§ **Exercise**: Find each line with the word "Blender" and say how many there are, nothing else.

▬▬▬

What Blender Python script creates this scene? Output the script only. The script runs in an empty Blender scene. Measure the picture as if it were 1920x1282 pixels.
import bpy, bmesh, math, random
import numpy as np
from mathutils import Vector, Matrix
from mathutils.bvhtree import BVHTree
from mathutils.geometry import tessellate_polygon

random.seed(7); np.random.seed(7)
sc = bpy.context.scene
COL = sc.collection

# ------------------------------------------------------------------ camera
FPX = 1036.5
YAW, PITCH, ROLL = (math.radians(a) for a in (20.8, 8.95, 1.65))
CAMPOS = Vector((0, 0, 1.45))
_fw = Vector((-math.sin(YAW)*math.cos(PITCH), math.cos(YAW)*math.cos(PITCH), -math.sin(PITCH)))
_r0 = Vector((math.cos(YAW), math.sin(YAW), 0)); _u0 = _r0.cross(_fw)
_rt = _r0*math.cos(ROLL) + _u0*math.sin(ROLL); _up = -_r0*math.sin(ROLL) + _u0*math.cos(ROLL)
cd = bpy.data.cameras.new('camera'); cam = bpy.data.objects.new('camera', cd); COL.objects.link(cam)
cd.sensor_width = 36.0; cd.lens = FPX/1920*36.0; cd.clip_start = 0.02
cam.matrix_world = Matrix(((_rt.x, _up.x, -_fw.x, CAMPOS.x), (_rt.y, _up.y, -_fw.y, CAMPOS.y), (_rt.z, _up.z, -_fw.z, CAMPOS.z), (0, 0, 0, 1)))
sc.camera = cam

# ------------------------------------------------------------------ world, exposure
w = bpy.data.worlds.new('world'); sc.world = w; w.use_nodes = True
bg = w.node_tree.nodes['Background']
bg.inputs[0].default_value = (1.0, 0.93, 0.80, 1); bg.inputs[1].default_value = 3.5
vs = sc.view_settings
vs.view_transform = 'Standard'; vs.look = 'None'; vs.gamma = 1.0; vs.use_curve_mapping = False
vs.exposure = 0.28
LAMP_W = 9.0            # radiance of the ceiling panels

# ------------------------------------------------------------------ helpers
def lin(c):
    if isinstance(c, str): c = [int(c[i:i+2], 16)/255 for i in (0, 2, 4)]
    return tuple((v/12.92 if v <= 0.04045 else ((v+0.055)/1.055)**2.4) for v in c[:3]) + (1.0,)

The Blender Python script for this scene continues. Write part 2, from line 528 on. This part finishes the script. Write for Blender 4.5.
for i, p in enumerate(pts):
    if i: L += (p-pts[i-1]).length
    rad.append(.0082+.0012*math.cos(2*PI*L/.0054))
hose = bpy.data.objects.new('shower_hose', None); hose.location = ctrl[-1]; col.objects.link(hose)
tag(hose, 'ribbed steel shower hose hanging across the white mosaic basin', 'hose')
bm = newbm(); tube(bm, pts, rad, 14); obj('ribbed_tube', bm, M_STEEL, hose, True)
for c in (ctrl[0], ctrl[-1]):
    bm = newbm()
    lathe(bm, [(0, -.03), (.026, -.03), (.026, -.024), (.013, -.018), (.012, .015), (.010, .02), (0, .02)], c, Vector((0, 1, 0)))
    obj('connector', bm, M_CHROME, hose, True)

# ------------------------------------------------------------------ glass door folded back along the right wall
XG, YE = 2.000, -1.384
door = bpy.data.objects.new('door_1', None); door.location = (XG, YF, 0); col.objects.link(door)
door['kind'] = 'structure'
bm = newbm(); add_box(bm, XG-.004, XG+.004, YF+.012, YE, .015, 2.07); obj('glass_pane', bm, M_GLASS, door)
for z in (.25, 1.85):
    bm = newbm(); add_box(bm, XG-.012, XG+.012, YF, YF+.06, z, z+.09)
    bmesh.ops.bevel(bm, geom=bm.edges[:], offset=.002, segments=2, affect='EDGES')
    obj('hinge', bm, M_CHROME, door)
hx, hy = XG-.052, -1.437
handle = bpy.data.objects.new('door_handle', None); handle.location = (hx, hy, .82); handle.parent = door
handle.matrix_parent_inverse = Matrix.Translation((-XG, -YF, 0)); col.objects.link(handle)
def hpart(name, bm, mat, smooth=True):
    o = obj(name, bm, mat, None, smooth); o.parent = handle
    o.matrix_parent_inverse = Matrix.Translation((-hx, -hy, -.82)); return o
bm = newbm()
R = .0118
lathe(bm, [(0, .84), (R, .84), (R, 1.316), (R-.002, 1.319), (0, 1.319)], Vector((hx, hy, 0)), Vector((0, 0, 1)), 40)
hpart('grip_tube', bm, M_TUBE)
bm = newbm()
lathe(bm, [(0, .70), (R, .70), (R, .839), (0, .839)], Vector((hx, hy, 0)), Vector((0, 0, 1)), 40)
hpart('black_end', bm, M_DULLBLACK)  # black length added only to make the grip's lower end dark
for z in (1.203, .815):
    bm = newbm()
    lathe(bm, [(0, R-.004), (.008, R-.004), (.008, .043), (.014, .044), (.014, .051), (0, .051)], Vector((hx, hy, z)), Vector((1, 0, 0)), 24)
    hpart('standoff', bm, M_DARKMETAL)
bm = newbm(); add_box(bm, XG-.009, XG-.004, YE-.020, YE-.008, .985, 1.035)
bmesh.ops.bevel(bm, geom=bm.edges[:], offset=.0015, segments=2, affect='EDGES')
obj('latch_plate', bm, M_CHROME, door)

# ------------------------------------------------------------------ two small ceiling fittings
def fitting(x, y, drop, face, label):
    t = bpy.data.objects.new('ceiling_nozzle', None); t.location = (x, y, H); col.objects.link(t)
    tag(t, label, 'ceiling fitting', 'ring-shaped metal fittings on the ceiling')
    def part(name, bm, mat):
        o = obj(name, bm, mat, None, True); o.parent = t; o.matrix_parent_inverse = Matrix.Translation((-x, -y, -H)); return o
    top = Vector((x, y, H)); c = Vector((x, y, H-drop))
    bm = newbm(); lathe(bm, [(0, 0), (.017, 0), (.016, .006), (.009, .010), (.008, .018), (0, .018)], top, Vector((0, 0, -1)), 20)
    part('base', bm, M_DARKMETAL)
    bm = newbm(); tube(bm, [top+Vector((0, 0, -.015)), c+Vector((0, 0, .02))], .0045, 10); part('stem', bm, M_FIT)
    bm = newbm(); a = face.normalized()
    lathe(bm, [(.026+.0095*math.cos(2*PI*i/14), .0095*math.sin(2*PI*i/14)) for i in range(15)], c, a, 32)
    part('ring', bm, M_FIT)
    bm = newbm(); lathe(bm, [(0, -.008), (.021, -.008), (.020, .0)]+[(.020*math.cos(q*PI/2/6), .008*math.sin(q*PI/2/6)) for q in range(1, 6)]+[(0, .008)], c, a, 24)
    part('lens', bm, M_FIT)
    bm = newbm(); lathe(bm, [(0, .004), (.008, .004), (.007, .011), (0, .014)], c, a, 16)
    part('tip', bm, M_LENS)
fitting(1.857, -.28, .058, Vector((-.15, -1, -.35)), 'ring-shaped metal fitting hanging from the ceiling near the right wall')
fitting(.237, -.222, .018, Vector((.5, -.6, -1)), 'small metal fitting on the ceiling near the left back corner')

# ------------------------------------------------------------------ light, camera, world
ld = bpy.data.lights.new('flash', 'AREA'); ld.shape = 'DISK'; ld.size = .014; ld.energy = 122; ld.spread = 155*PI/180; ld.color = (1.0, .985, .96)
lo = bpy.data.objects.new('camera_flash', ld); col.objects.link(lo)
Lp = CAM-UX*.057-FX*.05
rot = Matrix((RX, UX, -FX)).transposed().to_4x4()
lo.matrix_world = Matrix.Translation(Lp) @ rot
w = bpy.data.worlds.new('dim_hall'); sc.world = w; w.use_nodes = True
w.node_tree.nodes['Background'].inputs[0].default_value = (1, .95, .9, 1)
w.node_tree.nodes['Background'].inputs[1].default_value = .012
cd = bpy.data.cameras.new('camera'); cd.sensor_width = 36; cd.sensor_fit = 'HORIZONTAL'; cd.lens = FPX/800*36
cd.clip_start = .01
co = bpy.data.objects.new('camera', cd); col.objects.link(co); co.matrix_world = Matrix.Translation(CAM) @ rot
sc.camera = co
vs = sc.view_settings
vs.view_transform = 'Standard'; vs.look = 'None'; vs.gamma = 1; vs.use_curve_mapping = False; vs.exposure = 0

▬▬▬

§ **Expected answer**: 2